Пусть и заявляя о визуальной индифферентности, Дюшан использовал свой статус художника для легитимации выбранных им предметов машинного производства в качестве объектов искусства. В каком-то смысле создание реди-мейдов открыто обращает динамику, на которой строится система Форда. Если предназначением конвейера становится размежевание конкретного продукта и конкретного рабочего (что Маркс описывал как отчуждение трудящегося от продуктов его труда), то жест Дюшана состоит как раз в возращении предмету массового производства индивидуальности – в восстановлении связи с его конкретным создателем – именно посредством самого выбора, делающего этот объект «художественным» и, в результате, дисфункциональным. Действие Дюшана превращает предмет в игру форм (если верить воспоминаниями и утверждениями Леже). На поверхности этот жест может рассматриваться как уступка буржуазным ценностям: он подыгрывает восприятию эстетики как лишённой функциональной ценности и способной нейтрализовать угрозы современной городской среды в акте сублимации, превращающей промышленное в эстетическое.

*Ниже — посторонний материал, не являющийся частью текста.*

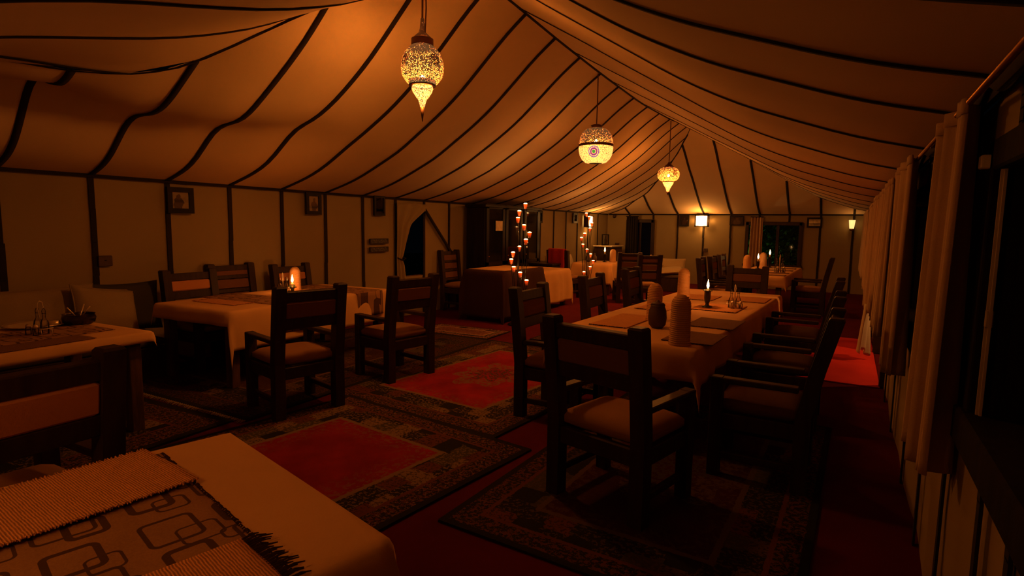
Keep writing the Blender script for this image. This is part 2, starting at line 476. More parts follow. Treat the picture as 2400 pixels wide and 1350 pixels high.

Только расценив жест Дюшана как иронию – как обличение абсурдности таких различий, – мы сможем усмотреть в этих произведениях радикальную критику, а не порождение ностальгического примитивизма века машин (на которое намекал Леже). Разглядеть в них иронию, разумеется, несложно, если учитывать выстраивавшийся годами тонкий публичный комментарий Дюшана на тему реди-мейдов (не говоря уже о его блестящей контекстуализации этих работ, например, представлении «Фонтана» на суд Общества Независимых в 1917 году, и о его позднейшем умножении этого иронического заряда реди-мейдов посредством их дотошного воспроизведения в 1960-х)51. И всё же если вернуть реди-мейды в контекст дискурса о красоте машины, они выглядят куда сложнее, чем при изолированном рассмотрении их в качестве «первооснов» постмодернистской критики художественных институтов.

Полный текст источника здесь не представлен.